Среди шекспироведов нет согласия относительно датировки «Тимона Афинского». Есть мнение, что трагедия была начата до «Короля Лира», но, возможно, после «Отелло», то есть около 1604—1605 годов. Величайший авторитет в этой области Э.-К. Чемберс датировал пьесу 1607—1608 годами, то есть после «Короля Лира», «Макбета», «Антония и Клеопатры», «Кориолана». Мне представляется это верным, в частности, потому, что распад синтеза лирического и драматического совпадает тогда по времени с распадом эпического и драматического (см. выше, стр. 208) и вообще с переменой в понимании Шекспиром задач драматической фабулы (см. стр. 583).

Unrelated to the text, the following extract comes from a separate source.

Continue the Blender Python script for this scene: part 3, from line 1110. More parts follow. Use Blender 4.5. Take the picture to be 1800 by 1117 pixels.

По-видимому, предположения о кризисе, пережитом Шекспиром в 1608—1609 году, получают подтверждение в том, что искусство испытало не меньшую трансформацию, чем сам художник. Мы не можем знать, что именно произошло с Шекспиром, каковы были внешние события и душевные переживания, имевшие место в его жизни в те годы, но произведения ясно свидетельствуют о каких-то потрясениях и переломе.

Примечания

1. В. Шкловский. Художественная проза. М., 1959, стр. 124.